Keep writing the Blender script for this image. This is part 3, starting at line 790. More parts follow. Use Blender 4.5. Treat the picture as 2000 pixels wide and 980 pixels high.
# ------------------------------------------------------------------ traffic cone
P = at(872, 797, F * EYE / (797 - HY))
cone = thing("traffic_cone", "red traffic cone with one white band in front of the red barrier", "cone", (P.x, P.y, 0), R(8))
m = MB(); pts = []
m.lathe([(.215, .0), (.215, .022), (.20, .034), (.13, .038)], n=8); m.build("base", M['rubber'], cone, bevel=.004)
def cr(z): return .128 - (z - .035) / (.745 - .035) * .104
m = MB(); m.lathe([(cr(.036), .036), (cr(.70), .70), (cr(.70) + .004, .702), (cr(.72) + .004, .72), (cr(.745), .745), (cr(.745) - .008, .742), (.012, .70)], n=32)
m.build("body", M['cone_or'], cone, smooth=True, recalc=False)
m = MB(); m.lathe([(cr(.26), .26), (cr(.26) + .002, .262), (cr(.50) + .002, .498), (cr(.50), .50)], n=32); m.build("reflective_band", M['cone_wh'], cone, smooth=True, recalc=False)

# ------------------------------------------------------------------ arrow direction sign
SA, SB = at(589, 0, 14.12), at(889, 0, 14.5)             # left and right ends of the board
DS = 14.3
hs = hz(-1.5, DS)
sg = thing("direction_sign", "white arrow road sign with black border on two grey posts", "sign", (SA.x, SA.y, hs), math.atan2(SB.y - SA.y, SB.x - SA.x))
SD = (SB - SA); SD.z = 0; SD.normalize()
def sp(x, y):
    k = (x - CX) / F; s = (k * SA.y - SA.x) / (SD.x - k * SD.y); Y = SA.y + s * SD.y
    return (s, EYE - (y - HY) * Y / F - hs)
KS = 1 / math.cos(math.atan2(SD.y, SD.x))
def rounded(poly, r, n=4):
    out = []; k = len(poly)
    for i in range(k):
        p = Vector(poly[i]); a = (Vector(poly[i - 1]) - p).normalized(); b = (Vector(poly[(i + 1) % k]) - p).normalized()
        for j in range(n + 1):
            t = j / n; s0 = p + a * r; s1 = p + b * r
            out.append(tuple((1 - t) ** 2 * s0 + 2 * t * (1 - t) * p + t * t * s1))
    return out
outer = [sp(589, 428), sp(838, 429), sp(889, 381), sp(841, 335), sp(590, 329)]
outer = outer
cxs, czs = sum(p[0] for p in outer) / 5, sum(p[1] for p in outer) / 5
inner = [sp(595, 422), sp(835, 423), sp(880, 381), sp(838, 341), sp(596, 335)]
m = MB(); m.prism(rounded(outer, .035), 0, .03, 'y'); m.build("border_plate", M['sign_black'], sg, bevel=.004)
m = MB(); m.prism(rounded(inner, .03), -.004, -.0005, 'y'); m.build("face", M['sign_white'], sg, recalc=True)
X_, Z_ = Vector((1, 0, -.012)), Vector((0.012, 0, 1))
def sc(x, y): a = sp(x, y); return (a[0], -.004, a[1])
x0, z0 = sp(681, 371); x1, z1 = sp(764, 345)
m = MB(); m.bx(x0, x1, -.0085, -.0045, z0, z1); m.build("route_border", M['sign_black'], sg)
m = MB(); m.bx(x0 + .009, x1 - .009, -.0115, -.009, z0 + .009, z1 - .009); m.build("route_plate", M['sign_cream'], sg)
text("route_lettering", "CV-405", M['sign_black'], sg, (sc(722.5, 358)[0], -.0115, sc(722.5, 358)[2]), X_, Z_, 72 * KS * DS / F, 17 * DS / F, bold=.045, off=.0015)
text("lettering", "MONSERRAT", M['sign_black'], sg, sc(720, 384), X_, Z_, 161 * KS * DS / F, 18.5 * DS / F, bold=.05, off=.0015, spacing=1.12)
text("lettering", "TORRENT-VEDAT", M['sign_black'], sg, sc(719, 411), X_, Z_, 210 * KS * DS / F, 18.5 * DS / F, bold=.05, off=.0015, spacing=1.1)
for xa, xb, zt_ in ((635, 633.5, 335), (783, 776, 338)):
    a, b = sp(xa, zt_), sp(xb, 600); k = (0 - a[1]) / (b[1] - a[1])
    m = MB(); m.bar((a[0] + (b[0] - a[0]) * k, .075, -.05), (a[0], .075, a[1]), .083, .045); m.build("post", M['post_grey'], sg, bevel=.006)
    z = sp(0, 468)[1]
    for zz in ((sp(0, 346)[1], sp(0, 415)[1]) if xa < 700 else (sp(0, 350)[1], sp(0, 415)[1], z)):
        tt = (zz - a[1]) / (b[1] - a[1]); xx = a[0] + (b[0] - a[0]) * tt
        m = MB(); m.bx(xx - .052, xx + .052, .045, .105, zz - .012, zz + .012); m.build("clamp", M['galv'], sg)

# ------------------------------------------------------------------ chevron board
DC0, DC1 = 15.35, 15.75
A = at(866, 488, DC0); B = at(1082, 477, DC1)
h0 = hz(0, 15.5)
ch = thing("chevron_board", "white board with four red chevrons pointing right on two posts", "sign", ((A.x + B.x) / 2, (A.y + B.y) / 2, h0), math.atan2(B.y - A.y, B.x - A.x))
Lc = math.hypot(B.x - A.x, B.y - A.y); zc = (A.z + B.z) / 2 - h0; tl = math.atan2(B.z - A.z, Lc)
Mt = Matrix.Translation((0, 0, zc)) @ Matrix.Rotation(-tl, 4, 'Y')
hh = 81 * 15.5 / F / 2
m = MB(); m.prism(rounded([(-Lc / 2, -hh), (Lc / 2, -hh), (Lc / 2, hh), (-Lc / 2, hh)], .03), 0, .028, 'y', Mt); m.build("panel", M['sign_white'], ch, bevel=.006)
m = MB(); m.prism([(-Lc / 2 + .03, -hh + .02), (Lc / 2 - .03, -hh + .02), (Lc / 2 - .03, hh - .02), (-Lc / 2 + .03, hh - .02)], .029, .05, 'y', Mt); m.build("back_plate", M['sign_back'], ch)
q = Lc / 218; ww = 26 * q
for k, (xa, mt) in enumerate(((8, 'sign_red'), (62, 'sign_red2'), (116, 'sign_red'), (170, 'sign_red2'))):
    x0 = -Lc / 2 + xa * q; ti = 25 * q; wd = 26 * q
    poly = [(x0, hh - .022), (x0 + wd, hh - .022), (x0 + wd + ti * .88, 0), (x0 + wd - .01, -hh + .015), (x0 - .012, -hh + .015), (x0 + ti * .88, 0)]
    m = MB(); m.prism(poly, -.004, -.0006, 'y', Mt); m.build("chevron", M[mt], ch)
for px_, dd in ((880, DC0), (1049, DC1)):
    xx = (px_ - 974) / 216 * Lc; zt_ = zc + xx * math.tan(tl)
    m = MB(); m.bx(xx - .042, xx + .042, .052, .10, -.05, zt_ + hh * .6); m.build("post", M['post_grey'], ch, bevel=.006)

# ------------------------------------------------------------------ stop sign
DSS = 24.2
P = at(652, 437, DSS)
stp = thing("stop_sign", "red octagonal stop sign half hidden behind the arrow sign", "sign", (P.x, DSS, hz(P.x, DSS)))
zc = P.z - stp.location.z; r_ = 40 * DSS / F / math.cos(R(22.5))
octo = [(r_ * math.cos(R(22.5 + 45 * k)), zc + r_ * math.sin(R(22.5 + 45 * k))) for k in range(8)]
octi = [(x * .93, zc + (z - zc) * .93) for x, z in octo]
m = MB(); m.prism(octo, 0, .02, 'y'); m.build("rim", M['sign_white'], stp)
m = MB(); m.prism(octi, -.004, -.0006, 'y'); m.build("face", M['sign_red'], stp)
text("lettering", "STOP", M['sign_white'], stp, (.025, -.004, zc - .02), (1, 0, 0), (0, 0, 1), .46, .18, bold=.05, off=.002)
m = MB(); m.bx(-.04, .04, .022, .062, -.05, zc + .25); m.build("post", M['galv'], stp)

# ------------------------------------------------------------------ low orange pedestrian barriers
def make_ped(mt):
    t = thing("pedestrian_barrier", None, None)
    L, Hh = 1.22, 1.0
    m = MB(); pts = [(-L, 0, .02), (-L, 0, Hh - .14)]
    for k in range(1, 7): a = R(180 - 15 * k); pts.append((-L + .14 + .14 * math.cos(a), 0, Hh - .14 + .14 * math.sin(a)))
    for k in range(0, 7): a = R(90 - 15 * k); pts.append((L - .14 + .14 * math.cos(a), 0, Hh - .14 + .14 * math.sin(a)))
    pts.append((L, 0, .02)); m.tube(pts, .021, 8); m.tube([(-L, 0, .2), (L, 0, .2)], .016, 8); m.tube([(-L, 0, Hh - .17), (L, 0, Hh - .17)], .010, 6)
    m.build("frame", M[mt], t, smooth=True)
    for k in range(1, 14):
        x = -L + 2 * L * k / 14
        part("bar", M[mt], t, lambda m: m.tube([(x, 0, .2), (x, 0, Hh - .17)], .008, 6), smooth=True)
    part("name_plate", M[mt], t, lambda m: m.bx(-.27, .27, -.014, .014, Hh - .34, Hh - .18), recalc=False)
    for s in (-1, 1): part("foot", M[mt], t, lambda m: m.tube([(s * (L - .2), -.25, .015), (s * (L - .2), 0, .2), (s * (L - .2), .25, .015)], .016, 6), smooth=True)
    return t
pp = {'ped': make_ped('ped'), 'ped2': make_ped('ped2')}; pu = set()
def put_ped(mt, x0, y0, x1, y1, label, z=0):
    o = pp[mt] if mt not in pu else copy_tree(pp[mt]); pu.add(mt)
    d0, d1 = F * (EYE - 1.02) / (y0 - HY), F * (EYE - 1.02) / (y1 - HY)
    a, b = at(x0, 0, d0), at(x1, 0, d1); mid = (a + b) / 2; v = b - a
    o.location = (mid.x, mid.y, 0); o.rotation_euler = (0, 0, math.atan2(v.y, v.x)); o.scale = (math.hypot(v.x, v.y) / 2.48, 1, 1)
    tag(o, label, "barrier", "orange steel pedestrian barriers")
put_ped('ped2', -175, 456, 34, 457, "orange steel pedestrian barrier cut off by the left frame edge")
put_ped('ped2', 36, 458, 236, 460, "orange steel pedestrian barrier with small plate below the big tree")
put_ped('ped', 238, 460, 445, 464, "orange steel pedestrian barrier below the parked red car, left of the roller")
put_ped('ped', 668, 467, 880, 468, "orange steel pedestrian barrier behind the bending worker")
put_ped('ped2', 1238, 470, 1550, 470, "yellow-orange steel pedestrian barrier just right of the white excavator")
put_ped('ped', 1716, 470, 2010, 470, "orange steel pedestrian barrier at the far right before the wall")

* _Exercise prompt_
From the data above, count the lines where "part" occurs and give that figure and nothing else.

* _Final answer_
4